### [What the exercise asks]
Give the listing again character for character, but drop the images.

### [Data shown]
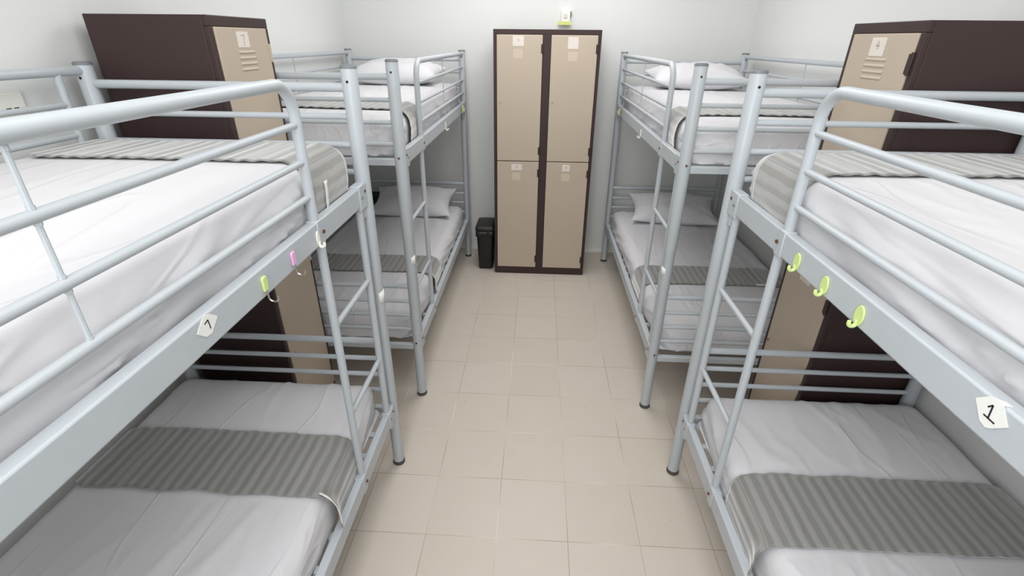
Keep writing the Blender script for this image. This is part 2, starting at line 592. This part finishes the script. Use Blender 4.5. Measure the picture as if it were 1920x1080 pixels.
class Mattress:
    def __init__(s, bed, z0, z1, seed, runner, label, bulge=0.0):
        s.square = z0 > 1
        s.bed, s.z0, s.z1, s.seed, s.runner, s.bulge = bed, z0, z1, seed, runner, bulge
        s.u0, s.u1 = .028, LEN - .03
        s.v0, s.v1 = (.030 if s.square else .024), bed.w + .004
        s.build(label)

    def surf(s, p, off=0.0):
        """round the box point p=(u,v,z); returns a point pushed out by off"""
        lo = Vector((s.u0, s.v0, s.z0 - (R_ED if s.square else .042)))
        hi = Vector((s.u1, s.v1, s.z1))
        rad = Vector((R_ED, R_ED, R_ED))
        inner = Vector((min(max(p[i], lo[i] + rad[i]), hi[i] - rad[i]) for i in range(3)))
        d = Vector(p) - inner
        if p[2] <= s.z0 + 1e-6 and d.length < R_ED * .999:
            return Vector(p)
        n = d.normalized()
        q = inner + n * R_ED
        if not s.square and q[0] < .42:
            q[1] += .028 * (1 - max(0, q[0]) / .42) * max(0, 1 - (q[1] - s.v0) / .3)
        u, v, z = q
        dmp = 1.0
        r0, r1 = s.runner
        if r0 - .04 < u < r1 + .04:
            dmp = .25
        amt = wrinkle(u, v, s.seed, dmp) * (max(0, n.z) if n.z > 0 else 0)
        # folds down the aisle side and across the foot end
        if n.z < .75 and n.z > -.3:
            side = max(0, 1 - abs(n.z))
            along = u if abs(n.y) > abs(n.x) else v * 1.7
            f = noise.noise(Vector((along * 7 + z * 9, z * 5, s.seed + 31)))
            f2 = max(0, 1 - abs(noise.noise(Vector((along * 4.0 + z * 14, z * 4, s.seed + 47)))) * 6) ** 2
            amt += side * (f * .007 + f2 * .010) * dmp
            if n.y < -.3 and s.bulge:
                k = (s.z1 - z) / (s.z1 - s.z0)
                amt += s.bulge * math.sin(math.pi * min(1, max(0, k))) * -n.y
        # crown
        if n.z > 0:
            cu = (u - s.u0) / (s.u1 - s.u0)
            cv = (v - s.v0) / (s.v1 - s.v0)
            amt += .006 * n.z * math.sin(math.pi * cu) * math.sin(math.pi * cv)
        return q + n * (amt + off)

    def build(s, label):
        nu, nv, nz = 130, 64, 12
        bm = bmesh.new()
        cache = {}

        def vert(i, j, k):
            key = (i, j, k)
            if key not in cache:
                p = (s.u0 + (s.u1 - s.u0) * i / nu, s.v0 + (s.v1 - s.v0) * j / nv, s.z0 + (s.z1 - s.z0) * k / nz)
                cache[key] = bm.verts.new(s.bed.W(*s.surf(p)))
            return cache[key]
        for i in range(nu):
            for j in range(nv):
                for k in (0, nz):
                    bm.faces.new((vert(i, j, k), vert(i + 1, j, k), vert(i + 1, j + 1, k), vert(i, j + 1, k)))
            for k in range(nz):
                for j in (0, nv):
                    bm.faces.new((vert(i, j, k), vert(i + 1, j, k), vert(i + 1, j, k + 1), vert(i, j, k + 1)))
        for j in range(nv):
            for k in range(nz):
                for i in (0, nu):
                    bm.faces.new((vert(i, j, k), vert(i, j + 1, k), vert(i, j + 1, k + 1), vert(i, j, k + 1)))
        o = link('mattress', bm, M_SHEET, angle=80)
        tag(o, label, 'mattress', 'white sheeted mattresses')
        s.obj = o

    def add_runner(s, label, drape=.11, curl=0.0, curl_edge=1, skew=0.0, outer_in=.055, htag=None):
        r0, r1 = s.runner
        off = .0075
        # cross-section path as box points: from the wall side over the top and down the aisle side
        path = []
        top_len = (s.v1 - outer_in) - s.v0
        nt, nd = 90, 14
        for j in range(nt + 1):
            path.append((s.v1 - outer_in - top_len * j / nt, s.z1))
        for j in range(1, nd + 1):
            path.append((s.v0, s.z1 - drape * j / nd))
        nw = 22
        bm = bmesh.new()
        uvl = bm.loops.layers.uv.new('UVMap')
        rows, info = [], []
        for i in range(nw + 1):
            f = i / nw
            row, inf = [], []
            for j, (v, z) in enumerate(path):
                t = j / (len(path) - 1)
                e0 = r0 + .006 * noise.noise(Vector((t * 9, s.seed, 1))) + skew * t
                e1 = r1 + .008 * noise.noise(Vector((t * 8, s.seed, 5))) + skew * t
                # a rounded corner at the wall end
                ce = max(0, 1 - j / 6.0)
                e0 += .02 * ce * ce
                e1 -= .03 * ce * ce
                u = e0 + (e1 - e0) * f
                o_ = off + .0016 * math.sin(j * 1.15) * (1 if j < nt else .3)
                if curl > 0:
                    ed = f if curl_edge == 1 else 1 - f
                    cu = max(0, (ed - .72) / .28)
                    sd = max(0, min(1, (j - nt + 6) / 8.0))
                    o_ += curl * cu * cu * sd
                p = s.surf((u, v, z), o_)
                row.append(bm.verts.new(s.bed.W(*p)))
                arc_s = v if j <= nt else -(j - nt) * drape / nd
                inf.append((arc_s, u))
            rows.append(row)
            info.append(inf)
        for i in range(nw):
            for j in range(len(path) - 1):
                fc = bm.faces.new((rows[i][j], rows[i + 1][j], rows[i + 1][j + 1], rows[i][j + 1]))
                idx = ((i, j), (i + 1, j), (i + 1, j + 1), (i, j + 1))
                for lp in fc.loops:
                    for (a, b) in idx:
                        if rows[a][b] is lp.vert:
                            lp[uvl].uv = info[a][b]
        o = link('bed_runner', bm, M_RUNNER, angle=80)
        md = o.modifiers.new('thickness', 'SOLIDIFY')
        md.thickness = .004
        md.offset = 0
        tag(o, label, 'bed runner', 'grey striped bed runners')
        # white hem tape along one short edge of the hanging end
        if htag:
            e, j0, j1, wd = htag[:4]
            bm = bmesh.new()
            rr = []
            for j in range(j0, j1 + 1):
                v, z = path[j]
                ub = htag[4] if e is None else (r1 if e == 1 else r0)
                sgn = 1 if e == 1 else -1
                u_a, u_b = ub + sgn * .004, ub - sgn * wd
                oo = off + .005 + (curl if e == curl_edge else 0)
                oo2 = off + .005 + (curl * .45 if e == curl_edge else 0)
                pa = s.surf((u_a + skew * 1, v, z), oo)
                pb = s.surf((u_b + skew * 1, v, z), oo2)
                rr.append((bm.verts.new(s.bed.W(*pa)), bm.verts.new(s.bed.W(*pb))))
            for k in range(len(rr) - 1):
                bm.faces.new((rr[k][0], rr[k][1], rr[k + 1][1], rr[k + 1][0]))
            t = link('hem_tape', bm, M_HEM, o, angle=80)
            md = t.modifiers.new('thickness', 'SOLIDIFY')
            md.thickness = .0025
            t['label'] = 'white hem tape'
        return o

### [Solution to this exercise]
Keep writing the Blender script for this image. This is part 2, starting at line 592. This part finishes the script. Use Blender 4.5. Measure the picture as if it were 1920x1080 pixels.
class Mattress:
    def __init__(s, bed, z0, z1, seed, runner, label, bulge=0.0):
        s.square = z0 > 1
        s.bed, s.z0, s.z1, s.seed, s.runner, s.bulge = bed, z0, z1, seed, runner, bulge
        s.u0, s.u1 = .028, LEN - .03
        s.v0, s.v1 = (.030 if s.square else .024), bed.w + .004
        s.build(label)

    def surf(s, p, off=0.0):
        """round the box point p=(u,v,z); returns a point pushed out by off"""
        lo = Vector((s.u0, s.v0, s.z0 - (R_ED if s.square else .042)))
        hi = Vector((s.u1, s.v1, s.z1))
        rad = Vector((R_ED, R_ED, R_ED))
        inner = Vector((min(max(p[i], lo[i] + rad[i]), hi[i] - rad[i]) for i in range(3)))
        d = Vector(p) - inner
        if p[2] <= s.z0 + 1e-6 and d.length < R_ED * .999:
            return Vector(p)
        n = d.normalized()
        q = inner + n * R_ED
        if not s.square and q[0] < .42:
            q[1] += .028 * (1 - max(0, q[0]) / .42) * max(0, 1 - (q[1] - s.v0) / .3)
        u, v, z = q
        dmp = 1.0
        r0, r1 = s.runner
        if r0 - .04 < u < r1 + .04:
            dmp = .25
        amt = wrinkle(u, v, s.seed, dmp) * (max(0, n.z) if n.z > 0 else 0)
        # folds down the aisle side and across the foot end
        if n.z < .75 and n.z > -.3:
            side = max(0, 1 - abs(n.z))
            along = u if abs(n.y) > abs(n.x) else v * 1.7
            f = noise.noise(Vector((along * 7 + z * 9, z * 5, s.seed + 31)))
            f2 = max(0, 1 - abs(noise.noise(Vector((along * 4.0 + z * 14, z * 4, s.seed + 47)))) * 6) ** 2
            amt += side * (f * .007 + f2 * .010) * dmp
            if n.y < -.3 and s.bulge:
                k = (s.z1 - z) / (s.z1 - s.z0)
                amt += s.bulge * math.sin(math.pi * min(1, max(0, k))) * -n.y
        # crown
        if n.z > 0:
            cu = (u - s.u0) / (s.u1 - s.u0)
            cv = (v - s.v0) / (s.v1 - s.v0)
            amt += .006 * n.z * math.sin(math.pi * cu) * math.sin(math.pi * cv)
        return q + n * (amt + off)

    def build(s, label):
        nu, nv, nz = 130, 64, 12
        bm = bmesh.new()
        cache = {}

        def vert(i, j, k):
            key = (i, j, k)
            if key not in cache:
                p = (s.u0 + (s.u1 - s.u0) * i / nu, s.v0 + (s.v1 - s.v0) * j / nv, s.z0 + (s.z1 - s.z0) * k / nz)
                cache[key] = bm.verts.new(s.bed.W(*s.surf(p)))
            return cache[key]
        for i in range(nu):
            for j in range(nv):
                for k in (0, nz):
                    bm.faces.new((vert(i, j, k), vert(i + 1, j, k), vert(i + 1, j + 1, k), vert(i, j + 1, k)))
            for k in range(nz):
                for j in (0, nv):
                    bm.faces.new((vert(i, j, k), vert(i + 1, j, k), vert(i + 1, j, k + 1), vert(i, j, k + 1)))
        for j in range(nv):
            for k in range(nz):
                for i in (0, nu):
                    bm.faces.new((vert(i, j, k), vert(i, j + 1, k), vert(i, j + 1, k + 1), vert(i, j, k + 1)))
        o = link('mattress', bm, M_SHEET, angle=80)
        tag(o, label, 'mattress', 'white sheeted mattresses')
        s.obj = o

    def add_runner(s, label, drape=.11, curl=0.0, curl_edge=1, skew=0.0, outer_in=.055, htag=None):
        r0, r1 = s.runner
        off = .0075
        # cross-section path as box points: from the wall side over the top and down the aisle side
        path = []
        top_len = (s.v1 - outer_in) - s.v0
        nt, nd = 90, 14
        for j in range(nt + 1):
            path.append((s.v1 - outer_in - top_len * j / nt, s.z1))
        for j in range(1, nd + 1):
            path.append((s.v0, s.z1 - drape * j / nd))
        nw = 22
        bm = bmesh.new()
        uvl = bm.loops.layers.uv.new('UVMap')
        rows, info = [], []
        for i in range(nw + 1):
            f = i / nw
            row, inf = [], []
            for j, (v, z) in enumerate(path):
                t = j / (len(path) - 1)
                e0 = r0 + .006 * noise.noise(Vector((t * 9, s.seed, 1))) + skew * t
                e1 = r1 + .008 * noise.noise(Vector((t * 8, s.seed, 5))) + skew * t
                # a rounded corner at the wall end
                ce = max(0, 1 - j / 6.0)
                e0 += .02 * ce * ce
                e1 -= .03 * ce * ce
                u = e0 + (e1 - e0) * f
                o_ = off + .0016 * math.sin(j * 1.15) * (1 if j < nt else .3)
                if curl > 0:
                    ed = f if curl_edge == 1 else 1 - f
                    cu = max(0, (ed - .72) / .28)
                    sd = max(0, min(1, (j - nt + 6) / 8.0))
                    o_ += curl * cu * cu * sd
                p = s.surf((u, v, z), o_)
                row.append(bm.verts.new(s.bed.W(*p)))
                arc_s = v if j <= nt else -(j - nt) * drape / nd
                inf.append((arc_s, u))
            rows.append(row)
            info.append(inf)
        for i in range(nw):
            for j in range(len(path) - 1):
                fc = bm.faces.new((rows[i][j], rows[i + 1][j], rows[i + 1][j + 1], rows[i][j + 1]))
                idx = ((i, j), (i + 1, j), (i + 1, j + 1), (i, j + 1))
                for lp in fc.loops:
                    for (a, b) in idx:
                        if rows[a][b] is lp.vert:
                            lp[uvl].uv = info[a][b]
        o = link('bed_runner', bm, M_RUNNER, angle=80)
        md = o.modifiers.new('thickness', 'SOLIDIFY')
        md.thickness = .004
        md.offset = 0
        tag(o, label, 'bed runner', 'grey striped bed runners')
        # white hem tape along one short edge of the hanging end
        if htag:
            e, j0, j1, wd = htag[:4]
            bm = bmesh.new()
            rr = []
            for j in range(j0, j1 + 1):
                v, z = path[j]
                ub = htag[4] if e is None else (r1 if e == 1 else r0)
                sgn = 1 if e == 1 else -1
                u_a, u_b = ub + sgn * .004, ub - sgn * wd
                oo = off + .005 + (curl if e == curl_edge else 0)
                oo2 = off + .005 + (curl * .45 if e == curl_edge else 0)
                pa = s.surf((u_a + skew * 1, v, z), oo)
                pb = s.surf((u_b + skew * 1, v, z), oo2)
                rr.append((bm.verts.new(s.bed.W(*pa)), bm.verts.new(s.bed.W(*pb))))
            for k in range(len(rr) - 1):
                bm.faces.new((rr[k][0], rr[k][1], rr[k + 1][1], rr[k + 1][0]))
            t = link('hem_tape', bm, M_HEM, o, angle=80)
            md = t.modifiers.new('thickness', 'SOLIDIFY')
            md.thickness = .0025
            t['label'] = 'white hem tape'
        return o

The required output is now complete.